Instructions for the task —
Copy exactly the block of lines between the one containing "were 1200x900 pixels." and the one containing "tag(mb.build('wall_inner', FINS), None, kind='structure')", inclusive.

* Begin *

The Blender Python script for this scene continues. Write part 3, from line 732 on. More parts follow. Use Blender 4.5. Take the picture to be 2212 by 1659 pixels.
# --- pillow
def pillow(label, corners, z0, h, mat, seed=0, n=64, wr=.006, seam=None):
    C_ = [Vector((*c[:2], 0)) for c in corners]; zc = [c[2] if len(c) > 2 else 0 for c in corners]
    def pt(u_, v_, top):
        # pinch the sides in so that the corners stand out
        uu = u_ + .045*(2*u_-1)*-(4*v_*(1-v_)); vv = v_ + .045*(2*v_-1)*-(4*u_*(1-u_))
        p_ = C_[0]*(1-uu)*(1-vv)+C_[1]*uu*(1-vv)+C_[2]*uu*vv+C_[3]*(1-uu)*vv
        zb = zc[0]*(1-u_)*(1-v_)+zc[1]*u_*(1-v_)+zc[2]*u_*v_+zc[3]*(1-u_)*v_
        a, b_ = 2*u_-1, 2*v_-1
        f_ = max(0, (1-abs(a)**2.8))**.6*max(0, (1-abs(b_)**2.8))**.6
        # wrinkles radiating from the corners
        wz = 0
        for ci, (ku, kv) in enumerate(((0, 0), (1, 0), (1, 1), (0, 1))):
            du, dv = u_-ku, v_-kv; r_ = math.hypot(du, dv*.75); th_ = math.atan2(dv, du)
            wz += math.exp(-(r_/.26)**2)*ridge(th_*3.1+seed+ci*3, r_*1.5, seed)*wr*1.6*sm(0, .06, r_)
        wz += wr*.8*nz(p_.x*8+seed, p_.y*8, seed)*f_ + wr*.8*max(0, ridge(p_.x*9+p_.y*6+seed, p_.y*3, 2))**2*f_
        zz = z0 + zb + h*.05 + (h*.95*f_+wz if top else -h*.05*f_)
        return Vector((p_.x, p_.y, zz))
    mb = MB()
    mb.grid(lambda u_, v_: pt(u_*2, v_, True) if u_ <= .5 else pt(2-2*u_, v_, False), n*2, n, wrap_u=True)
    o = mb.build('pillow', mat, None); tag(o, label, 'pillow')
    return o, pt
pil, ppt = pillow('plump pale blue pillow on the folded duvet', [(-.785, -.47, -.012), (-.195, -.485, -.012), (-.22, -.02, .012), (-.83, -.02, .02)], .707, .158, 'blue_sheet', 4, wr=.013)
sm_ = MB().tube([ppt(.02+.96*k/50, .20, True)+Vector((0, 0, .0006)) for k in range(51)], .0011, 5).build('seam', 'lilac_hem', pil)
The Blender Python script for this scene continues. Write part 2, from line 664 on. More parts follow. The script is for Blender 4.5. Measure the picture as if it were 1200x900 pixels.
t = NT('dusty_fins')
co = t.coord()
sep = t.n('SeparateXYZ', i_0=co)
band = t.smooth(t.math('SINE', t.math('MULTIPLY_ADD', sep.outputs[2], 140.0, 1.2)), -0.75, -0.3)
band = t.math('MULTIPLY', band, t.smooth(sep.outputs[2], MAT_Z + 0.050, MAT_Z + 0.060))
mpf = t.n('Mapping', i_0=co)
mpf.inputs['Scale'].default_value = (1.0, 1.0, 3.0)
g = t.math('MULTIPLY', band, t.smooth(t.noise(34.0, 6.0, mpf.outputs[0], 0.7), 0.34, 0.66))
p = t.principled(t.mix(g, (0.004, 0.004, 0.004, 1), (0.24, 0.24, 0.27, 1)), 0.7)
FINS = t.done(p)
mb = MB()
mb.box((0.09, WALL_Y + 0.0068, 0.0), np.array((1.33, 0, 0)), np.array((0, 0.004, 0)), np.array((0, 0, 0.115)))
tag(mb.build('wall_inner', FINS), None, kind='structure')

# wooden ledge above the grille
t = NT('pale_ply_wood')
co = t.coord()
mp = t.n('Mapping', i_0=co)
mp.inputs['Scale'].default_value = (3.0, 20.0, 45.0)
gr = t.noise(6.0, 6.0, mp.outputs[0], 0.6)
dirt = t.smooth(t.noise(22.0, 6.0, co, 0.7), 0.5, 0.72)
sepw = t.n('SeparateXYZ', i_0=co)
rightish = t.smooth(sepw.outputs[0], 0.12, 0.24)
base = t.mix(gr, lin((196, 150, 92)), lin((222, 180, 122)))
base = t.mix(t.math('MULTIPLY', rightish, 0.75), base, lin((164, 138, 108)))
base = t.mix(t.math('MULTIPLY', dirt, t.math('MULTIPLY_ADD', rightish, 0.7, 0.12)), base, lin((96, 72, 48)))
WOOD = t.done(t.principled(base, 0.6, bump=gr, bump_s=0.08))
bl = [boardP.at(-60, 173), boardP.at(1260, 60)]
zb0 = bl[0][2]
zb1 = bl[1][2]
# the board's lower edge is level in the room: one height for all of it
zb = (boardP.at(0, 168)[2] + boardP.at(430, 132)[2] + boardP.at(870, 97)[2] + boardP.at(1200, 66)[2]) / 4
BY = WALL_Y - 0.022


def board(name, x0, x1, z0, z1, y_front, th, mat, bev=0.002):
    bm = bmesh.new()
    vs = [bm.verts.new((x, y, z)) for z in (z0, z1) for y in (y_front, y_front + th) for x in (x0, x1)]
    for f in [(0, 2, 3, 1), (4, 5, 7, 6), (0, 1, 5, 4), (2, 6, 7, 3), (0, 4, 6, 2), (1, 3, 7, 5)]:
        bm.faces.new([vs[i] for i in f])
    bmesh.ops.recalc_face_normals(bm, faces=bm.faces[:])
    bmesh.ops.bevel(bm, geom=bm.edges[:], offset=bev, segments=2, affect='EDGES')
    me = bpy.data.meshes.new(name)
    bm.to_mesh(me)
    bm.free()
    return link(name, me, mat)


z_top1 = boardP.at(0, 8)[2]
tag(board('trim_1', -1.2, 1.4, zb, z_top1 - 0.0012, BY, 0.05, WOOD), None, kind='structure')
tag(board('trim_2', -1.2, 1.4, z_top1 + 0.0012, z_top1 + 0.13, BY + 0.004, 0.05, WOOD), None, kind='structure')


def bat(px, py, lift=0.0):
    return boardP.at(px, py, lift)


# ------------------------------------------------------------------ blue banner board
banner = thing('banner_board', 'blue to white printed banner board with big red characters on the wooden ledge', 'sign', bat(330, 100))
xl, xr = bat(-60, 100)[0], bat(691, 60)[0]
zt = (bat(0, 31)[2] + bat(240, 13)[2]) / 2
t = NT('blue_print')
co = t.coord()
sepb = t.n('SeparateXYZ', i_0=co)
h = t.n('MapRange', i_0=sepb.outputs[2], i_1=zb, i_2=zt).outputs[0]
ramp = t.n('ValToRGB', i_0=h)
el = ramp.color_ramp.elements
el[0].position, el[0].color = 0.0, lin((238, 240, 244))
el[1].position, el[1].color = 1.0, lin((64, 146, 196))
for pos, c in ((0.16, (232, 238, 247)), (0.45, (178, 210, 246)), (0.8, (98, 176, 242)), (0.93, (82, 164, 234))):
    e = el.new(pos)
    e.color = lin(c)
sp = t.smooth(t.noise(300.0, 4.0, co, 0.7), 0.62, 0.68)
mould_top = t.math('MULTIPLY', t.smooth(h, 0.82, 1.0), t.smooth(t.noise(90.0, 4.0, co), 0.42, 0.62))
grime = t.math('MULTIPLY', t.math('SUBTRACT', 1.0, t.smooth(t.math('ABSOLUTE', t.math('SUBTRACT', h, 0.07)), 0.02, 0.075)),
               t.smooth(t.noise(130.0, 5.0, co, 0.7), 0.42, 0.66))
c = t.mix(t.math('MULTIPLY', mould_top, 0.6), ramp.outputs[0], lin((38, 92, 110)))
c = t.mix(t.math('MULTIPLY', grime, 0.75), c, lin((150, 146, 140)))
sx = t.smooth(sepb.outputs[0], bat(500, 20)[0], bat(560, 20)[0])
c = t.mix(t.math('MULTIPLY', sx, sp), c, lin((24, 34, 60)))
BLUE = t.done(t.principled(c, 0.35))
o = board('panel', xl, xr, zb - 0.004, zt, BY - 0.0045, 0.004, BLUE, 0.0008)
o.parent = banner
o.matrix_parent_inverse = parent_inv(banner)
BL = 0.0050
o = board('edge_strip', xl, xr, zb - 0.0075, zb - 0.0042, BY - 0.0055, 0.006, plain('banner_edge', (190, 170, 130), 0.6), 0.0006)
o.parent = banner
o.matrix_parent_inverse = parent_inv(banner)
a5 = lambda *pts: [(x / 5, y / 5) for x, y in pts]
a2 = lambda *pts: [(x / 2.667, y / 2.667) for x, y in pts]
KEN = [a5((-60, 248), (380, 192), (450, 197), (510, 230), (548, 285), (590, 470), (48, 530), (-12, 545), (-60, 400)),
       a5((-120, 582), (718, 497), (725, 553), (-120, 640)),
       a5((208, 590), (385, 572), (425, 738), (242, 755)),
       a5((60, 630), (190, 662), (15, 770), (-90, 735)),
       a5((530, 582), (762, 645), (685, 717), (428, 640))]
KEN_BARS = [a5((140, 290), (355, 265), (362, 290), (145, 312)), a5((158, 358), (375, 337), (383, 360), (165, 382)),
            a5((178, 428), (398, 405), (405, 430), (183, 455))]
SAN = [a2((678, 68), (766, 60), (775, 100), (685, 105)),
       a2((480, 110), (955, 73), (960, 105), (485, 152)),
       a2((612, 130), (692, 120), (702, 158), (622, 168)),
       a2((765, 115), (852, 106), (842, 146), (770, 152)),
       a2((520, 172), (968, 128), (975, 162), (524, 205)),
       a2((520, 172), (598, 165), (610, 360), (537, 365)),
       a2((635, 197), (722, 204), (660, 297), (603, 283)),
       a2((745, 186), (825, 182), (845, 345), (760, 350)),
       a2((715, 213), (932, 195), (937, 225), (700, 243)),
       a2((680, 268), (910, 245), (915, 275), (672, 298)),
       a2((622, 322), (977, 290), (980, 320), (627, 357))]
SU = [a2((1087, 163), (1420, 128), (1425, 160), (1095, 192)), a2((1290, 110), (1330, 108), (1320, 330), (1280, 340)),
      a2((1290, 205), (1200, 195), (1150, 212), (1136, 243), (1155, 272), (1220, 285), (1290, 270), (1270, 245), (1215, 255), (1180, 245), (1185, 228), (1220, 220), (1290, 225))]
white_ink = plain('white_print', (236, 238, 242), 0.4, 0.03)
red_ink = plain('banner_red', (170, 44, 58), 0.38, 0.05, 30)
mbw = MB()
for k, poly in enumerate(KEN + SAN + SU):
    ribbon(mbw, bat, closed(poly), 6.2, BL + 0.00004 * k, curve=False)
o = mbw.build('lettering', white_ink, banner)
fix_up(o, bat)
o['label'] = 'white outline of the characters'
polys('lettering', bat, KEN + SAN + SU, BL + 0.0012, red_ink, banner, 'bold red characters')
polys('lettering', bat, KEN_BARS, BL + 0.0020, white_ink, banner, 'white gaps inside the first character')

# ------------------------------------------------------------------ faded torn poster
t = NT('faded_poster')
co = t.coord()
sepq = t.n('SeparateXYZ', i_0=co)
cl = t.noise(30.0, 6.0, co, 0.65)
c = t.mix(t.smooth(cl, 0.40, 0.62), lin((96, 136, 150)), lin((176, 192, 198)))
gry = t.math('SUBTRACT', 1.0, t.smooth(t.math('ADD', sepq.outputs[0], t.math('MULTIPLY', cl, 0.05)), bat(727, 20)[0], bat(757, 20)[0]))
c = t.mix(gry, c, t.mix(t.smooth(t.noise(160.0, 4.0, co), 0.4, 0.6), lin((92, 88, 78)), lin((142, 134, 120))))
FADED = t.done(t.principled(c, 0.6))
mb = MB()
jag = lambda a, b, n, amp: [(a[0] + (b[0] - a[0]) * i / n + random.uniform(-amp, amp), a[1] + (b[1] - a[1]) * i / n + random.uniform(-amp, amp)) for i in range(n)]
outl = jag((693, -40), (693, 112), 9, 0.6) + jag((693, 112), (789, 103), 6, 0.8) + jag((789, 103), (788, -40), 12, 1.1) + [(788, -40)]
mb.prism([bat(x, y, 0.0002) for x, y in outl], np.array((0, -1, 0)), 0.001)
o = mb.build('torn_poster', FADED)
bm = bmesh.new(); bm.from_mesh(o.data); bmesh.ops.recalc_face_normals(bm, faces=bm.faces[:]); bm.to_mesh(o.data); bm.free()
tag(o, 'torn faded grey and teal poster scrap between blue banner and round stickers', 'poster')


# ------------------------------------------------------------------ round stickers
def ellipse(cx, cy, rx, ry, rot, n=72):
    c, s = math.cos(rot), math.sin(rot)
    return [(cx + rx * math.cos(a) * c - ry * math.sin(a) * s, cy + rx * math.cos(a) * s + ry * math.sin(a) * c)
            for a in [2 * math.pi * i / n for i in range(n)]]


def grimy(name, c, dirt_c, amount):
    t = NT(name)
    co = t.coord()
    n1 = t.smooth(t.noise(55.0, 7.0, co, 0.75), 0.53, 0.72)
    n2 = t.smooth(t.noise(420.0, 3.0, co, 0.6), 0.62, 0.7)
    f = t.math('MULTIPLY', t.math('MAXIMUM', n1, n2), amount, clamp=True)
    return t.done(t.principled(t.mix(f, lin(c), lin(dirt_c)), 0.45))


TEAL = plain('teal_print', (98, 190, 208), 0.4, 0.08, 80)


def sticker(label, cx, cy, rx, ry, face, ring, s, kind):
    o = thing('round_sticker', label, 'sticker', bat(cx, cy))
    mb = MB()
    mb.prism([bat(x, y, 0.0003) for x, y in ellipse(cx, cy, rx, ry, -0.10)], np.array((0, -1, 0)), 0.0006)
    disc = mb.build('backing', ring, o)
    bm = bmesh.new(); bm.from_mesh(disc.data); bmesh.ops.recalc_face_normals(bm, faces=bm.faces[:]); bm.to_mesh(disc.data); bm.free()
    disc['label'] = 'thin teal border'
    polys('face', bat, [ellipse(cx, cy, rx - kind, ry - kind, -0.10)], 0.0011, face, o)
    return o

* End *

Result for this exercise —
The Blender Python script for this scene continues. Write part 2, from line 664 on. More parts follow. The script is for Blender 4.5. Measure the picture as if it were 1200x900 pixels.
t = NT('dusty_fins')
co = t.coord()
sep = t.n('SeparateXYZ', i_0=co)
band = t.smooth(t.math('SINE', t.math('MULTIPLY_ADD', sep.outputs[2], 140.0, 1.2)), -0.75, -0.3)
band = t.math('MULTIPLY', band, t.smooth(sep.outputs[2], MAT_Z + 0.050, MAT_Z + 0.060))
mpf = t.n('Mapping', i_0=co)
mpf.inputs['Scale'].default_value = (1.0, 1.0, 3.0)
g = t.math('MULTIPLY', band, t.smooth(t.noise(34.0, 6.0, mpf.outputs[0], 0.7), 0.34, 0.66))
p = t.principled(t.mix(g, (0.004, 0.004, 0.004, 1), (0.24, 0.24, 0.27, 1)), 0.7)
FINS = t.done(p)
mb = MB()
mb.box((0.09, WALL_Y + 0.0068, 0.0), np.array((1.33, 0, 0)), np.array((0, 0.004, 0)), np.array((0, 0, 0.115)))
tag(mb.build('wall_inner', FINS), None, kind='structure')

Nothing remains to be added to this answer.